Lord Voldemort himself might be too much of a super-villain to be a good analogy for anything, but there sure are lots of Rita Skeeter (the Journalist from Hell), and Cornelius Fudge, and Dolores Umbridge (Fudge’s shill at Hogwarts) characters out there…
The predominant virtue of the House of Gryffindor, and the one most valued by its founder Godric Gryffindor, was courage. I seem to remember J.K. herself once mentioning (long before you-know-what) that this was also her own favorite virtue. In this fight, unlike so many others, she has proven herself true to her stated values and a worthy representative of the House of Gryffindor.

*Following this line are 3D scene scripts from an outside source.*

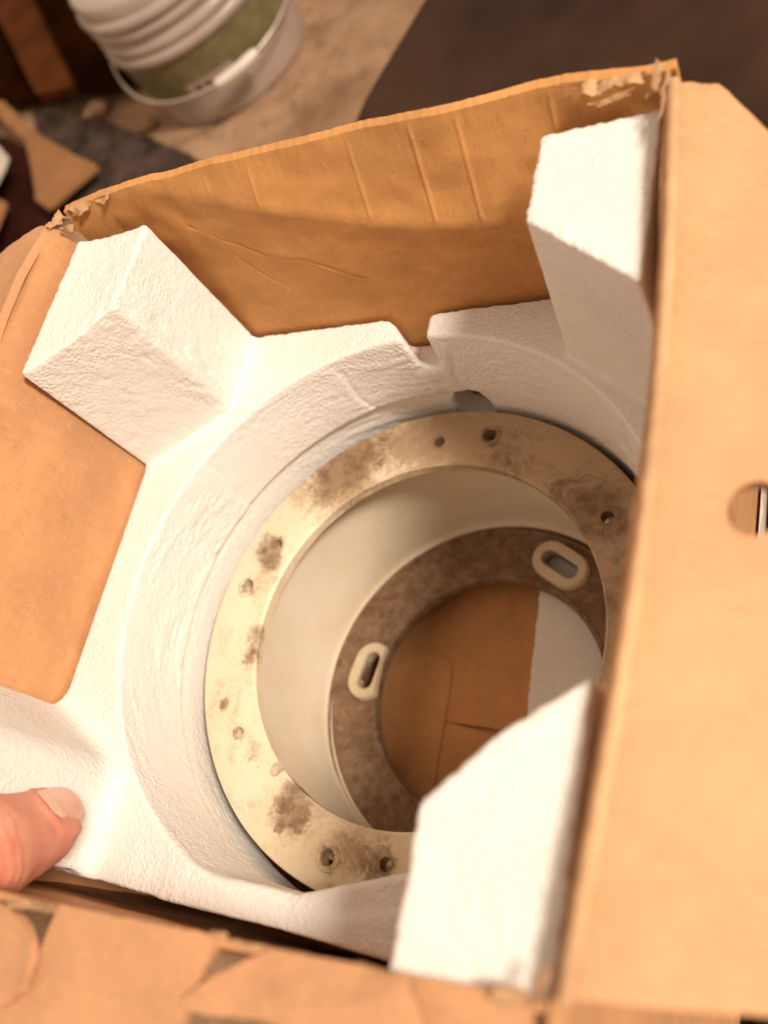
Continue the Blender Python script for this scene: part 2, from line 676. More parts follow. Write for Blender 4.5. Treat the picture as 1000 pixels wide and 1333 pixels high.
# ================================================================== the setting
W, D = 0.25, 0.239
ZT = 0.086            # top of the box walls
ZB = -0.178           # inside bottom of the box
FL = -0.184           # floor
fl = mk('floor', [(-14, -12, FL), (14, -12, FL), (14, 16, FL), (-14, 16, FL)], [(0, 1, 2, 3)], M['floor'], None, False)
fl['kind'] = 'structure'

# ================================================================== cardboard box
box = empty('cardboard_box', 'open brown cardboard box holding white foam and the round flanged pipe', 'box')
TH = 0.0035


def grid_panel(name, X, off, mat, parent):
    """X (nu, nv, 3) front face, off (3,) or array: vector to the back face"""
    nu, nv = X.shape[:2]
    Y = X + off
    V = np.concatenate([X.reshape(-1, 3), Y.reshape(-1, 3)])
    m = nu * nv
    i, j = np.meshgrid(np.arange(nu - 1), np.arange(nv - 1), indexing='ij')
    a = (i * nv + j).ravel()
    q = np.stack([a, a + nv, a + nv + 1, a + 1], 1)
    F = [tuple(r) for r in q] + [tuple(r[::-1] + m) for r in q]
    for k in range(nu - 1):
        F.append((k * nv + m, (k + 1) * nv + m, (k + 1) * nv, k * nv))
        e = nv - 1
        F.append((k * nv + e, (k + 1) * nv + e, (k + 1) * nv + e + m, k * nv + e + m))
    for k in range(nv - 1):
        F.append((k, k + 1, k + 1 + m, k + m))
        b = (nu - 1) * nv
        F.append((b + k + m, b + k + 1 + m, b + k + 1, b + k))
    ob = mk(name, V, F, mat, parent)
    return sharp(ob, 50)


def segdist(px, pz, pts):
    d = np.full(px.shape, 9.0)
    for (x0, z0), (x1, z1) in zip(pts[:-1], pts[1:]):
        vx, vz = x1 - x0, z1 - z0
        t = np.clip(((px - x0) * vx + (pz - z0) * vz) / (vx * vx + vz * vz), 0, 1)
        d = np.minimum(d, np.hypot(px - x0 - t * vx, pz - z0 - t * vz))
    return d


# back wall: bowed outwards, its upper strip bent back along a crease and wrinkled
def back_y(x, z):
    top = np.interp(x, [-.01, .0, .015, .075, .148, .21, .242, .256], [.0060, .0085, .0128, .0130, .0122, .0092, .0045, .0030])
    zc = np.interp(x, [-.01, .03, .097, .146, .194, .256], [.086, .086, .0675, .052, .0425, .037])
    oc = top * (zc / 0.087) ** 3 - 0.0046 * np.clip((x - .05) / .05, 0, 1) * np.clip((.215 - x) / .03, 0, 1)
    s = np.clip((z - zc) / np.maximum(ZT - zc, 0.002), 0, 1)
    y = 0
    for dz in (-.0022, -.0011, 0, .0011, .0022):
        zd = z + dz
        s = (zd - zc) / np.maximum(ZT - zc, 0.004)
        y = y + 0.2 * np.where(zd < zc, oc * np.clip(zd / zc, 0, 1) ** 1.2, oc + (top - oc) * s)
    P = np.stack([x.ravel() / 0.035, z.ravel() / 0.03, 0 * x.ravel()], 1)
    y = y + (0.0013 * fbm(P, 3, 3)).reshape(x.shape) * np.clip((z + 0.02) / 0.05, 0, 1)
    up = np.clip((z - zc) / 0.004, 0, 1) * np.clip((ZT - z) / 0.006, 0, 1) * 0.55
    for x0, x1, amp in ((0.0715, 0.0770, .0009), (0.0935, 0.0985, 0.0012), (0.1385, 0.1450, 0.0013), (0.1640, 0.1690, 0.0016),
                        (0.1815, 0.1860, 0.0013), (0.2140, 0.2175, 0.0012)):
        xc = x0 - 0.0028 + 0.0028 * np.clip((z - 0.045) / 0.04, 0, 1)
        dd = x - xc
        y = y - 0.62 * amp * up * np.exp(-(dd / 0.0007) ** 2) + 0.2 * amp * up * np.tanh(dd / 0.002) * np.exp(-(dd / .009) ** 2)
    cr = segdist(x, z, [(.050, .064), (.0566, .060), (.0625, .0555), (.0687, .0518), (.076, .0468), (.0831, .0436), (.0895, .0422), (.0967, .0405),
                        (.108, .0336), (.1184, .0258)])
    brk = np.clip(0.55 + 0.8 * vnoise(np.stack([x.ravel() / .008, z.ravel() / .008, 0 * x.ravel()], 1), 77), 0.1, 1).reshape(x.shape)
    y = y + brk * 0.0006 * np.exp(-(cr / 0.0005) ** 2) - brk * 0.00008 * np.exp(-((cr - 0.0016) / 0.0012) ** 2)
    cr2 = segdist(x, z, [(.0610, .050), (.0681, .0391), (.0793, .0252)])
    y = y + 0.0003 * np.exp(-(cr2 / 0.0008) ** 2)
    return D + 0.0005 + y


xs = np.linspace(-.0035, W + .0035, 520)
zs = np.concatenate([np.linspace(ZB - 0.004, -.012, 14), np.linspace(-.010, ZT, 210)])
xx, zz = np.meshgrid(xs, zs, indexing='ij')
fz = zz.copy()
edge_n = 0.00012 * fbm(np.stack([xs / 0.002, 0 * xs, 0 * xs], 1), 9, 2) + 0.0006 * vnoise(np.stack([xs / 0.02, 0 * xs, 0 * xs], 1), 4)
fz += edge_n[:, None] * np.clip((zz - .07) / .016, 0, 1)
yy = back_y(xx, zz)
bw = grid_panel('wall', np.stack([xx, yy, fz], 2), np.array([0, TH, 0.0004]), M['card_wall'], box)
bw['label'] = 'bent back wall with a crease and wrinkled upper strip'

# left wall
ys = np.linspace(-.014, D + 0.0005, 120)
zs2 = np.linspace(ZB - 0.004, ZT + .0005, 100)
y2, z2 = np.meshgrid(ys, zs2, indexing='ij')
pn = np.stack([y2.ravel() / 0.05, z2.ravel() / 0.05, 0 * y2.ravel()], 1)
xl = -0.0004 + (0.0007 * fbm(pn, 5, 3)).reshape(y2.shape) - 0.004 * np.clip(z2 / ZT, 0, 1) ** 2
grid_panel('wall', np.stack([xl, y2[:, :], z2], 2), np.array([-TH, 0, 0]), M['card'], box)
# right wall
bulge = 0.0055 * np.sin(PI * np.clip(y2 / D, 0, 1)) * np.clip(z2 / ZT, 0, 1) ** 2
xr = W + 0.0006 + bulge + (0.0006 * fbm(pn, 6, 3)).reshape(y2.shape)
grid_panel('wall', np.stack([xr, y2, z2 - 0.0004], 2), np.array([TH, 0, 0]), M['card'], box)
# front wall, leaning a little
xs3 = np.linspace(.0012, W - 0.0004, 140)
x3, z3 = np.meshgrid(xs3, np.linspace(ZB - 0.004, ZT - .001, 90), indexing='ij')
ytop = -0.0080 + 0.060 * (x3 - 0.125)
sw = np.clip((z3 - 0.010) / (ZT - 0.010), 0, 1)
y3 = -0.0128 + (ytop + 0.0128) * sw * sw * (3 - 2 * sw)
y3 = y3 + (0.0005 * fbm(np.stack([x3.ravel() / .03, z3.ravel() / .04, 0 * x3.ravel()], 1), 8, 3)).reshape(x3.shape)
grid_panel('wall', np.stack([x3, y3, z3], 2), np.array([0, -0.0020, 0]), M['card'], box)

# bottom panel and the interlocking bottom tabs seen through the pipe
ZI = -0.1600


def nearer(poly, k):
    return [(0.307 + (p[0] - 0.307) * k, 0.0116 + (p[1] - 0.0116) * k) for p in poly]


bp = [(0.002, -0.004), (W - .002, -0.004), (W - .002, D - .001), (0.002, D - .001)]
sheet('bottom_panel', bp, lambda u, v: np.stack([u, v, 0 * u + ZI], 1), 0.0035, M['card_bottom'], box, step=0.03, edge=0.03)


def rounded(poly, r, n=6):
    out = []
    m = len(poly)
    for i in range(m):
        p = Vector(poly[i])
        a = (Vector(poly[i - 1]) - p)
        b = (Vector(poly[(i + 1) % m]) - p)
        rr = min(r[i] if isinstance(r, (list, tuple)) else r, a.length * .49, b.length * .49)
        if rr <= 0:
            out.append(tuple(p))
            continue
        pa = p + a.normalized() * rr
        pb = p + b.normalized() * rr
        for k in range(n + 1):
            t = k / n
            q = pa * (1 - t) ** 2 + p * 2 * t * (1 - t) + pb * t * t
            out.append(tuple(q))
    return out


def flat(z, wav=0.0, tx=0.0, ty=0.0, seed=1):
    def f(u, v):
        n = wav * fbm(np.stack([u / .02, v / .02, 0 * u], 1), seed, 3) if wav else 0 * u
        return np.stack([u, v, z + tx * u + ty * v + n], 1)
    return f


sheet('bottom_flap', [(0.004, 0.1000), *nearer([(0.0965, 0.1025), (0.150, 0.1010)], .961), (0.244, 0.1005), (0.244, 0.234), (0.004, 0.234)],
      flat(ZI + 0.0030, 0.0002), 0.0022, M['card_bottom'], box, step=0.02, edge=0.005)
sheet('bottom_flap', [(0.004, 0.0996), *nearer([(0.0970, 0.1021), (0.150, 0.0945)], .961), (0.244, 0.0875), (0.244, 0.0), (0.004, 0.0)][::-1],
      flat(ZI + 0.0028, 0.0002), 0.0022, M['card_bottom'], box, step=0.02, edge=0.005)
sheet('bottom_tab', rounded([(0.004, 0.030), *nearer([(0.0955, 0.028), (0.0930, 0.140)], .961), (0.004, 0.136)], [0, 0, .014, 0]),
      flat(ZI + 0.0038, 0.0001), 0.0016, M['card_bottom'], box, step=0.02, edge=0.004)

# right flap, folded outwards, with its hand hole
TF = math.radians(21)


def rflap(s, y):
    n = 0.0011 * fbm(np.stack([s / .04, y / .05, 0 * s], 1), 12, 3)
    n = n + 0.00055 * np.exp(-((s - .0105) / .0012) ** 2)
    k = 0.004
    a = np.clip(s / k, 0, 1)
    x = W + 0.0052 + 0.0055 * np.sin(PI * np.clip(y / D, 0, 1)) * np.clip(1 - s / .08, 0, 1) + s * math.cos(TF) + n * math.sin(TF)
    z = 0.0878 - np.where(s > k, s - k / 2, a * a * k / 2) * math.sin(TF) / 1.0 + n * math.cos(TF)
    return np.stack([x, y + 0.0 * s, z], 1)


rf_out = rounded([(0.0, 0.2350), (0.0118, 0.2342), (0.0250, 0.2155), (0.1450, 0.1100), (0.1450, 0.0280), (0.0368, 0.0065), (0.0, 0.0012)],
                 [.001, .003, .004, .01, .01, .004, .001])
rf_hole = [(0.0228 + 0.0060 * math.cos(t_) + 0.0012 * math.sin(t_), 0.1042 + 0.0069 * math.sin(t_)) for t_ in np.linspace(0, 2 * PI, 32, endpoint=False)]
rf = sheet('flap', rf_out, rflap, TH, M['card_flap'], box, [rf_hole], 0.006, 0.003, 0.00022)
rf['label'] = 'sunlit open flap with an oval hand hole'

# fold edge between right wall and flap: a crushed paper bead
rb = []
for i in range(90):
    t = i / 89
    y = 0.0005 + t * 0.2355
    rb.append((W + 0.0034 + 0.0055 * math.sin(PI * y / D) + 0.0002 * math.sin(i * 1.7) * RNG.rand(), y, ZT + 0.0009 + 0.0002 * RNG.rand()))
tube('fold_edge', rb, [0.0019 + 0.0002 * RNG.rand() for _ in rb], M['torn'], box, 8)


def lflap(s, y):
    t = math.radians(13)
    n = 0.0012 * fbm(np.stack([s / .03, y / .04, 0 * s], 1), 22, 3)
    return np.stack([-0.0062 - s * math.cos(t) - n * math.sin(t), y, ZT + 0.0006 - s * math.sin(t) + n * math.cos(t)], 1)


sheet('flap', rounded([(0.0, 0.004), (0.10, 0.015), (0.10, 0.225), (0.006, 0.240), (0.0, 0.238)], .004)[::-1], lflap, TH, M['card_flap'], box,
      step=0.008, edge=0.004, jit=0.0003)


# back flap, folded down behind the box
def bflap(x, s):
    t = math.radians(72)
    yb = np.interp(x, [0, .05, .15, .21, .25], [.2535, .257, .2555, .252, .246])
    return np.stack([x, yb + 0.0005 + s * math.cos(t), ZT - 0.001 - s * math.sin(t)], 1)


sheet('flap', [(0.004, 0.0), (0.246, 0.0), (0.240, 0.10), (0.010, 0.10)], bflap, TH, M['card_flap'], box, step=0.012, edge=0.005)


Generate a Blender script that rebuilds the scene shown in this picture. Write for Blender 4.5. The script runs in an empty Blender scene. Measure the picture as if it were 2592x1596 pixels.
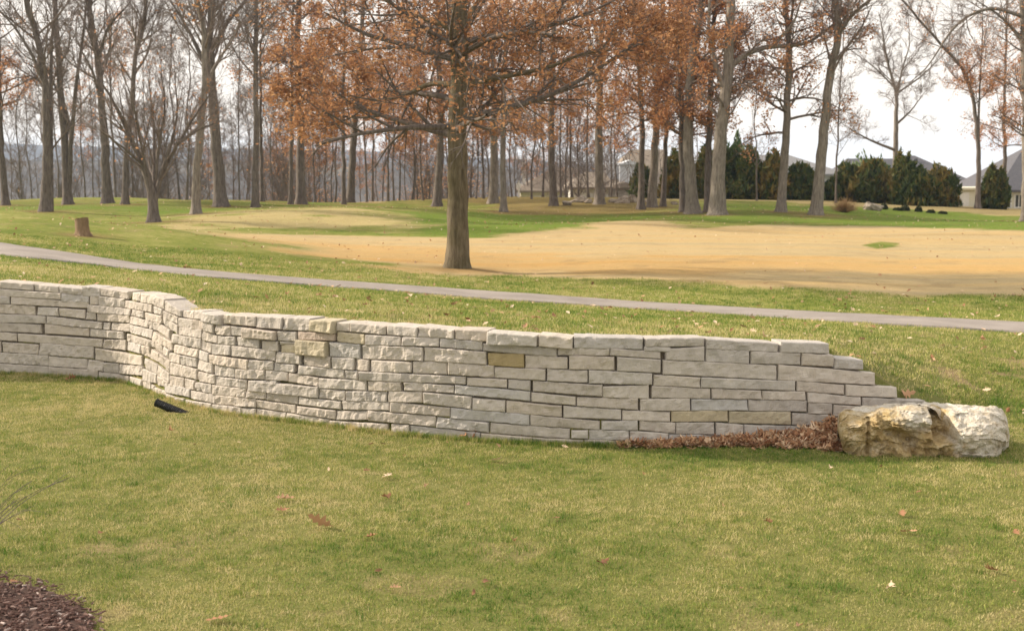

The ungrateful (b)rats who owe their whole careers to her, on the other hand, have all been revealed as Wormtail.
*The fact that (in the fictional universe of the books) there is pretty much always a magical way to fake any piece of evidence never seems to make people less eager to jump to conclusions…
Bjarte, have you read The Ickabog? It’s all about people who lie and people who pretend to believe those lies, and the reasons they do it. It all starts to look horribly familiar when ordinary soldiers and servants are faced with the choice of playing along or being banned from twitter. I mean, thrown in the dungeon.
Catwhisperer, I haven’t but now I want to. Thank you.
Sackbutt:
One clue is when the ‘rebuttal’ is seventeen times the length of the original article. It’s often an indication that so much additional material was required to make the original seem sufficiently bad that there’s little or nothing left of the original.
Whenever someone asks what JKR has said that’s transphobic, they’re pointed to either an enormous essay that drags in the usual far-fetched insinuations or a 50 minute video that does the same. Neither actually say what – in her essay or her tweets – is transphobic, which you’d imagine should be child’s play.
It’s a bit of a giveaway, to say the least.